EXERCISE PROMPT — Below is a listing; reproduce each line of it exactly.

TASK INPUT —
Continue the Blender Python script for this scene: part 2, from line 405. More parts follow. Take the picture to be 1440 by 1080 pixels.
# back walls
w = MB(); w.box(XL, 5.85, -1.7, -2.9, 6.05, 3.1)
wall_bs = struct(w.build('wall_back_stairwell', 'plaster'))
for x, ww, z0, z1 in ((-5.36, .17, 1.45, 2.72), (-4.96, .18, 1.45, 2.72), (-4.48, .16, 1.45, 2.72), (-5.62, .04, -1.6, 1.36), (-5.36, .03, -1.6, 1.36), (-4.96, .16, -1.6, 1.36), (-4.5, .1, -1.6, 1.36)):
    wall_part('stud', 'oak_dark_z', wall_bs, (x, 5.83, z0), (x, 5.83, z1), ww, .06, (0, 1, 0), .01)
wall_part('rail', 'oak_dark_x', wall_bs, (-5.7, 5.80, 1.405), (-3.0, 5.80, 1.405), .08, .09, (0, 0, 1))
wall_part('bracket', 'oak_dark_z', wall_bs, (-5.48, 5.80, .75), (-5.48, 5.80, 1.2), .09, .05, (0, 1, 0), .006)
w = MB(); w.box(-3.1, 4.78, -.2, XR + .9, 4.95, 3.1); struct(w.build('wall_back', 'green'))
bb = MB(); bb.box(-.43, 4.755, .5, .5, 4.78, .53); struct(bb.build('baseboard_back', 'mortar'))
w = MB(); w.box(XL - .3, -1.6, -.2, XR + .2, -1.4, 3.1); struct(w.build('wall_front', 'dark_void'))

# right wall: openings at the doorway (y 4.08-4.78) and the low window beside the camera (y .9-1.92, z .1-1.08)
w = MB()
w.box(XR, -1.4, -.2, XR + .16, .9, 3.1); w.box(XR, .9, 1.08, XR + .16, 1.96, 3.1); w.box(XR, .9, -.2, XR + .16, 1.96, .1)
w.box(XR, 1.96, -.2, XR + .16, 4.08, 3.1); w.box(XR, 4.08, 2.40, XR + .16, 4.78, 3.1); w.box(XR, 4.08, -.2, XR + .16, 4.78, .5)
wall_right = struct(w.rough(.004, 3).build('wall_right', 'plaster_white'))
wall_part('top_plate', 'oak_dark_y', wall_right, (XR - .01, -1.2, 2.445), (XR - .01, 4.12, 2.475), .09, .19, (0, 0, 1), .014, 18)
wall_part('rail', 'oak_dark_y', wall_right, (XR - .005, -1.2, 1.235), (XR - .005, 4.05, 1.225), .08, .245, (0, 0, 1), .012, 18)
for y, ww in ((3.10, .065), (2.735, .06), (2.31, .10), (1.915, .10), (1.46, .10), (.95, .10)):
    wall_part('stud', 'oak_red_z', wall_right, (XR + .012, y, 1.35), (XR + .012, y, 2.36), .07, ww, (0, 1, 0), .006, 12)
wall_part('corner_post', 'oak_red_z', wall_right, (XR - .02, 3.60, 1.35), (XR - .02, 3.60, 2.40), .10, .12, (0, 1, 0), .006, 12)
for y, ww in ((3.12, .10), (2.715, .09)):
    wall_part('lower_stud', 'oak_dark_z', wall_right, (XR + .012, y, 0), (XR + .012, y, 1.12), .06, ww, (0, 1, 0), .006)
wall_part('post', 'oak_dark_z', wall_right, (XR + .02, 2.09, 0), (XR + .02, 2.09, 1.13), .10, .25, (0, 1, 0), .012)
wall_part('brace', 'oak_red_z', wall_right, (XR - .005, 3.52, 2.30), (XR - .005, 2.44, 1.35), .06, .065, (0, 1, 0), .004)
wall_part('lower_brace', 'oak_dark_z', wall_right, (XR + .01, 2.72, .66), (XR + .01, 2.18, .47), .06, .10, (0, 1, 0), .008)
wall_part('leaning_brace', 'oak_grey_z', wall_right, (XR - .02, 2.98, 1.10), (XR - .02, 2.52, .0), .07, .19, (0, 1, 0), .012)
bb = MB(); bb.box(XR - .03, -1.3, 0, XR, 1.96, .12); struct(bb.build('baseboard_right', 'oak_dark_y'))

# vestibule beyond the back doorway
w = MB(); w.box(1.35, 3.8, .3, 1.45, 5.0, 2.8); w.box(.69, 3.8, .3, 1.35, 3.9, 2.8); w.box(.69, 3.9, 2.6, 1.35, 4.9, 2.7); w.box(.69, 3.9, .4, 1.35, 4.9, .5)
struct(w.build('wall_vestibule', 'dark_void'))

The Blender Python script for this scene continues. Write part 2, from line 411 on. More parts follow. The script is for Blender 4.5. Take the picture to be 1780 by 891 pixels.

FULL SOLUTION —
Continue the Blender Python script for this scene: part 2, from line 405. More parts follow. Take the picture to be 1440 by 1080 pixels.
# back walls
w = MB(); w.box(XL, 5.85, -1.7, -2.9, 6.05, 3.1)
wall_bs = struct(w.build('wall_back_stairwell', 'plaster'))
for x, ww, z0, z1 in ((-5.36, .17, 1.45, 2.72), (-4.96, .18, 1.45, 2.72), (-4.48, .16, 1.45, 2.72), (-5.62, .04, -1.6, 1.36), (-5.36, .03, -1.6, 1.36), (-4.96, .16, -1.6, 1.36), (-4.5, .1, -1.6, 1.36)):
    wall_part('stud', 'oak_dark_z', wall_bs, (x, 5.83, z0), (x, 5.83, z1), ww, .06, (0, 1, 0), .01)
wall_part('rail', 'oak_dark_x', wall_bs, (-5.7, 5.80, 1.405), (-3.0, 5.80, 1.405), .08, .09, (0, 0, 1))
wall_part('bracket', 'oak_dark_z', wall_bs, (-5.48, 5.80, .75), (-5.48, 5.80, 1.2), .09, .05, (0, 1, 0), .006)
w = MB(); w.box(-3.1, 4.78, -.2, XR + .9, 4.95, 3.1); struct(w.build('wall_back', 'green'))
bb = MB(); bb.box(-.43, 4.755, .5, .5, 4.78, .53); struct(bb.build('baseboard_back', 'mortar'))
w = MB(); w.box(XL - .3, -1.6, -.2, XR + .2, -1.4, 3.1); struct(w.build('wall_front', 'dark_void'))

# right wall: openings at the doorway (y 4.08-4.78) and the low window beside the camera (y .9-1.92, z .1-1.08)
w = MB()
w.box(XR, -1.4, -.2, XR + .16, .9, 3.1); w.box(XR, .9, 1.08, XR + .16, 1.96, 3.1); w.box(XR, .9, -.2, XR + .16, 1.96, .1)
w.box(XR, 1.96, -.2, XR + .16, 4.08, 3.1); w.box(XR, 4.08, 2.40, XR + .16, 4.78, 3.1); w.box(XR, 4.08, -.2, XR + .16, 4.78, .5)
wall_right = struct(w.rough(.004, 3).build('wall_right', 'plaster_white'))
wall_part('top_plate', 'oak_dark_y', wall_right, (XR - .01, -1.2, 2.445), (XR - .01, 4.12, 2.475), .09, .19, (0, 0, 1), .014, 18)
wall_part('rail', 'oak_dark_y', wall_right, (XR - .005, -1.2, 1.235), (XR - .005, 4.05, 1.225), .08, .245, (0, 0, 1), .012, 18)
for y, ww in ((3.10, .065), (2.735, .06), (2.31, .10), (1.915, .10), (1.46, .10), (.95, .10)):
    wall_part('stud', 'oak_red_z', wall_right, (XR + .012, y, 1.35), (XR + .012, y, 2.36), .07, ww, (0, 1, 0), .006, 12)
wall_part('corner_post', 'oak_red_z', wall_right, (XR - .02, 3.60, 1.35), (XR - .02, 3.60, 2.40), .10, .12, (0, 1, 0), .006, 12)
for y, ww in ((3.12, .10), (2.715, .09)):
    wall_part('lower_stud', 'oak_dark_z', wall_right, (XR + .012, y, 0), (XR + .012, y, 1.12), .06, ww, (0, 1, 0), .006)
wall_part('post', 'oak_dark_z', wall_right, (XR + .02, 2.09, 0), (XR + .02, 2.09, 1.13), .10, .25, (0, 1, 0), .012)
wall_part('brace', 'oak_red_z', wall_right, (XR - .005, 3.52, 2.30), (XR - .005, 2.44, 1.35), .06, .065, (0, 1, 0), .004)
wall_part('lower_brace', 'oak_dark_z', wall_right, (XR + .01, 2.72, .66), (XR + .01, 2.18, .47), .06, .10, (0, 1, 0), .008)
wall_part('leaning_brace', 'oak_grey_z', wall_right, (XR - .02, 2.98, 1.10), (XR - .02, 2.52, .0), .07, .19, (0, 1, 0), .012)
bb = MB(); bb.box(XR - .03, -1.3, 0, XR, 1.96, .12); struct(bb.build('baseboard_right', 'oak_dark_y'))

# vestibule beyond the back doorway
w = MB(); w.box(1.35, 3.8, .3, 1.45, 5.0, 2.8); w.box(.69, 3.8, .3, 1.35, 3.9, 2.8); w.box(.69, 3.9, 2.6, 1.35, 4.9, 2.7); w.box(.69, 3.9, .4, 1.35, 4.9, .5)
struct(w.build('wall_vestibule', 'dark_void'))

The Blender Python script for this scene continues. Write part 2, from line 411 on. More parts follow. The script is for Blender 4.5. Take the picture to be 1780 by 891 pixels.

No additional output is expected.